**TASK DIRECTIONS:** Report each line of the data that includes the word "script".

**INPUT RECORDS:**
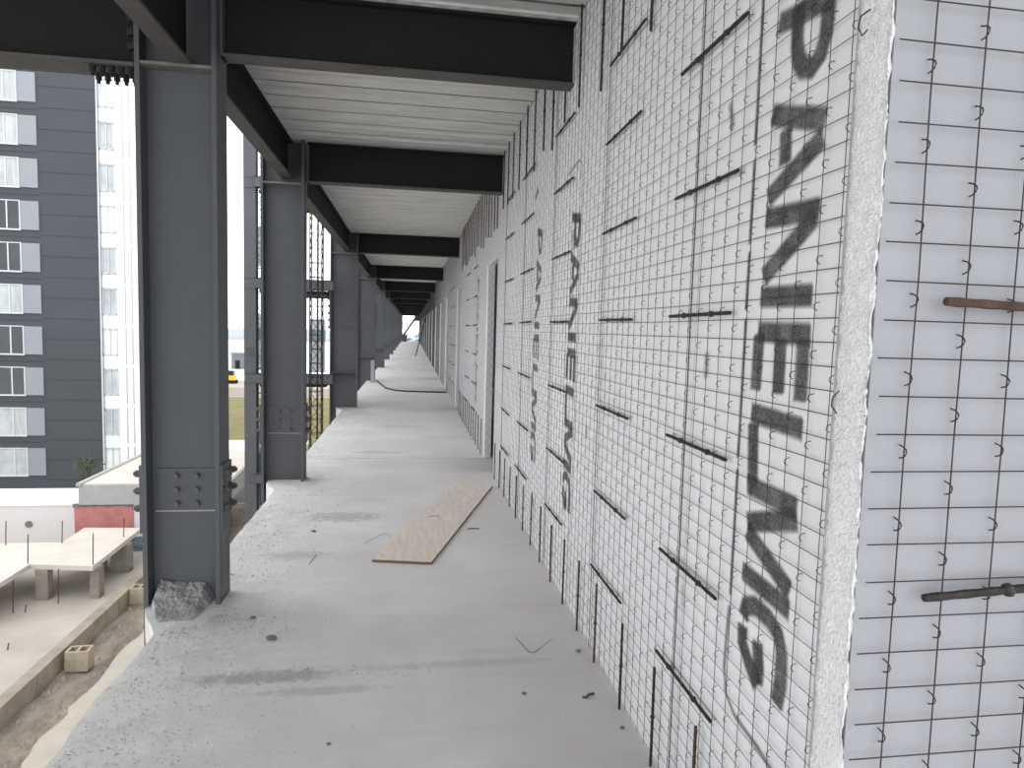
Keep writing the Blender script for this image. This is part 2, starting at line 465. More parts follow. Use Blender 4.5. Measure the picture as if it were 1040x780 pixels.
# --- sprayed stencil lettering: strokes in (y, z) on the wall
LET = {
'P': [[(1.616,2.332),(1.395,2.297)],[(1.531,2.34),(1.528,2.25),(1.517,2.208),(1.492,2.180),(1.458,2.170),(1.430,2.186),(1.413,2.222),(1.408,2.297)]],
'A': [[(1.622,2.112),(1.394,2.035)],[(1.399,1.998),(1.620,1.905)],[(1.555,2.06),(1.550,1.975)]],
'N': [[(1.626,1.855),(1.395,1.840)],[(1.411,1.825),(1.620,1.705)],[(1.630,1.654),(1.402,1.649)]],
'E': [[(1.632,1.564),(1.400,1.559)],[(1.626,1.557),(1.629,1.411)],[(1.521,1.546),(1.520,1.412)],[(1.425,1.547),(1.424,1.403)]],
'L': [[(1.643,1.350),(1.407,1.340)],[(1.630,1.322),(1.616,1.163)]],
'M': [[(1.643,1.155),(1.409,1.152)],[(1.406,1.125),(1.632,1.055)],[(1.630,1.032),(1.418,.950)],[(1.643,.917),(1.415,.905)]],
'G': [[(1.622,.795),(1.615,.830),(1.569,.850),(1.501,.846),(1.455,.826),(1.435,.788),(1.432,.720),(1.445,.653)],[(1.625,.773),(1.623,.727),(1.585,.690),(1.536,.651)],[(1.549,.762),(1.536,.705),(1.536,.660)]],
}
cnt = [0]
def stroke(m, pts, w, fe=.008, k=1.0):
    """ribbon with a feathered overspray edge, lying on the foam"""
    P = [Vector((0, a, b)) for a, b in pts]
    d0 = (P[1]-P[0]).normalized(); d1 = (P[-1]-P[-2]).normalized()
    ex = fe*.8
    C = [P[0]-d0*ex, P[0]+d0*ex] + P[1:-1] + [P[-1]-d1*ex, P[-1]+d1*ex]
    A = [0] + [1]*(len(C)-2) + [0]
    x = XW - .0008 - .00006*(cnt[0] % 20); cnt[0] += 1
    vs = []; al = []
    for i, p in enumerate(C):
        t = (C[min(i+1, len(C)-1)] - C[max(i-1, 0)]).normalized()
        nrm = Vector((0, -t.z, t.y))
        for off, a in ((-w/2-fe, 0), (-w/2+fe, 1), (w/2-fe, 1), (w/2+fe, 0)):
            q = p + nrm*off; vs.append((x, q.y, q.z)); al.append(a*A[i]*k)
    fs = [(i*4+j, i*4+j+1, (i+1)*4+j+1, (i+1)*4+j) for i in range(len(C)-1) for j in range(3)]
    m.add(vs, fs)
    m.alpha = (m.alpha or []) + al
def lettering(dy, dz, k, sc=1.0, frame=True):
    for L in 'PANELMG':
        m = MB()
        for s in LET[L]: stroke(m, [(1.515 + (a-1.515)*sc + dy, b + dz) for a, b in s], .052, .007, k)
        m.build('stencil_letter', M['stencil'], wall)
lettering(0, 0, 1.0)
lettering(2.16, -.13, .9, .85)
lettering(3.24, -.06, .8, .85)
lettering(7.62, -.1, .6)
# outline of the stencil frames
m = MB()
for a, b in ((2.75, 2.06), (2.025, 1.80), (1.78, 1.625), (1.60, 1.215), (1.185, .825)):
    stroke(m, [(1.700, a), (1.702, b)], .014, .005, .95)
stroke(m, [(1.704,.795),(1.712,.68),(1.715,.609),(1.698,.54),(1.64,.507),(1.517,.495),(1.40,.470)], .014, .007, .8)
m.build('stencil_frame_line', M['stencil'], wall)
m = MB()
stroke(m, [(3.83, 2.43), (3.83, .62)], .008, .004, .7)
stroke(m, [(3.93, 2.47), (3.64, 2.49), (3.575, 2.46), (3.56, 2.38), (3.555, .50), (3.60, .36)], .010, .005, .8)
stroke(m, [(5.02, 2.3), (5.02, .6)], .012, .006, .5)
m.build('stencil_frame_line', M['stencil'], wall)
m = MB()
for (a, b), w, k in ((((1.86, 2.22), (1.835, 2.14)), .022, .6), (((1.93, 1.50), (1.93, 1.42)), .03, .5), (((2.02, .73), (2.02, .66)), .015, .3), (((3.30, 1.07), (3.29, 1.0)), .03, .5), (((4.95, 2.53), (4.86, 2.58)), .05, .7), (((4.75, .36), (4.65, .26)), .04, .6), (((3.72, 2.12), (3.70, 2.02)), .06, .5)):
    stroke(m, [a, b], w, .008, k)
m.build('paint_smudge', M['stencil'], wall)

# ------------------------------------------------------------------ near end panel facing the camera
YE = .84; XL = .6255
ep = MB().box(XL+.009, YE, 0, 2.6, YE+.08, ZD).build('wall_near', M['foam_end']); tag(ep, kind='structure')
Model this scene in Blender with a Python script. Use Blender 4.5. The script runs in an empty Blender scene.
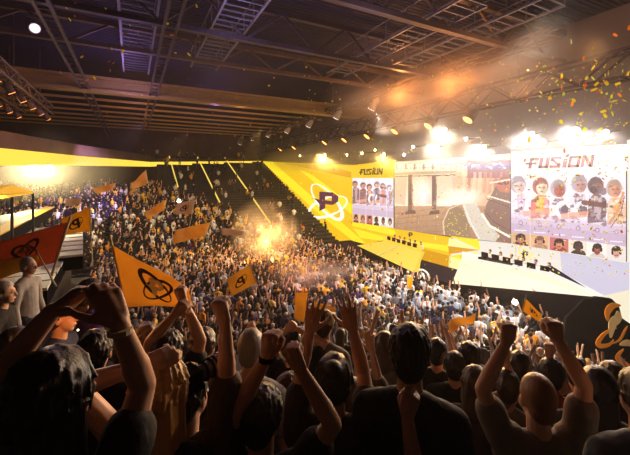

**RESULT:**
Keep writing the Blender script for this image. This is part 2, starting at line 465. More parts follow. Use Blender 4.5. Measure the picture as if it were 1040x780 pixels.
Model this scene in Blender with a Python script. Use Blender 4.5. The script runs in an empty Blender scene.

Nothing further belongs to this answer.